De Martino parla della costruzione di un Umanesimo etnografico (integrale), che è la ripresa di un discorso della modernità che deve da una parte essere portato a compimento e dall'altro deve "arricchirsi" dell'incontro con l'alterità. Io direi di un umanesimo che nel riconsiderare la sua storia e formazione sappia coglierne i propri limiti, capace di una ragione meno univoca e più complessa, capace insomma di confrontarsi con la pluralità di corpi, culture e orizzonti geografici.

E forse mai come in questo momento, in cui aleggia un clima di crisi e angosce apocalittiche, tale sforzo debba essere quanto mai fatto.

Affinché, di fronte alla recrudescenza della storia dopo che era stata dichiarata defunta, non si ceda all'irrazionalità, bisogna puntare alla costruzione di un nuovo ordine governato da una ragione plurale.

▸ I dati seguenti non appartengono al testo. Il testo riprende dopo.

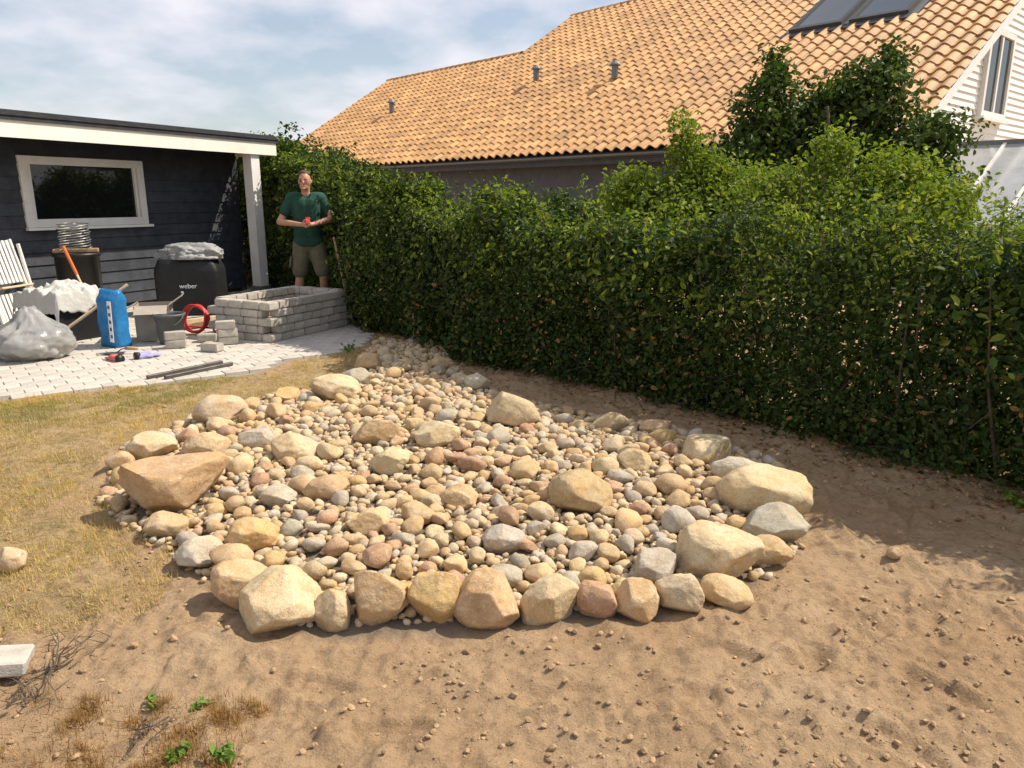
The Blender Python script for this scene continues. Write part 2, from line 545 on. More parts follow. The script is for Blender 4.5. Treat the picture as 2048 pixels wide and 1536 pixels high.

E, al là dello stesso De Martino, riconsiderare il rapporto con la natura oltre l'attuale antropocentrismo, figlio anch'esso di un certo umanesimo che ha caratterizzato la modernità.

 




[1]
E. De Martino,Scritti filosofici, a cura di R. Pastina, il Mulino, Bologna, 2005, p. 94

[2]
Amalia Signorelli,Ernesto de Martino. Teoria antropologica e metodologia della ricerca, L'asino d'oro edizioni, Roma, 2015, p. 66.

[3]
Marcello Massenziointroduzione, Ernesto De Martino, La fine del Mondo, Einaudi 2019, p.34

[4]
A tale proposito si guarda ancora il testo di Signorelli citato.

Su come si sviluppa il pensiero di De Martino su questi aspetti importanti dopo le "severe" critiche crociane e la discussione con intellettuali quali l'Abbagnano e il Cases, sul suo testo "Il mondo Magico", ed altri si guardi le intense pagine di carattere "filosofiche" contenute in "Morte e pianto rituale" del 1958 (si veda l'edizione del 2021 a cura di Marcello Massenzio edito Einaudi), dove questi concetti sono ripresi proprio a partire da un brano dei Frammenti di etica (1922) di Croce "un assiduo commentario – scrive De Martino – che ovviamente è da intendersi nel senso più attivo e di molto oltrepassa il testo commentato". In questo "che di molto oltrepassa" si capisce come il discepolo guardi ancora con interesse al maestro ma che ormai pieno di una sua consapevolezza teorica se ne distacca nell'elaborare la trama concettuale della sua antropologia.

[5]
Vedi voce "Ernesto De Martino" in Enciclopedia Treccani a cura di Marcello Massenzio.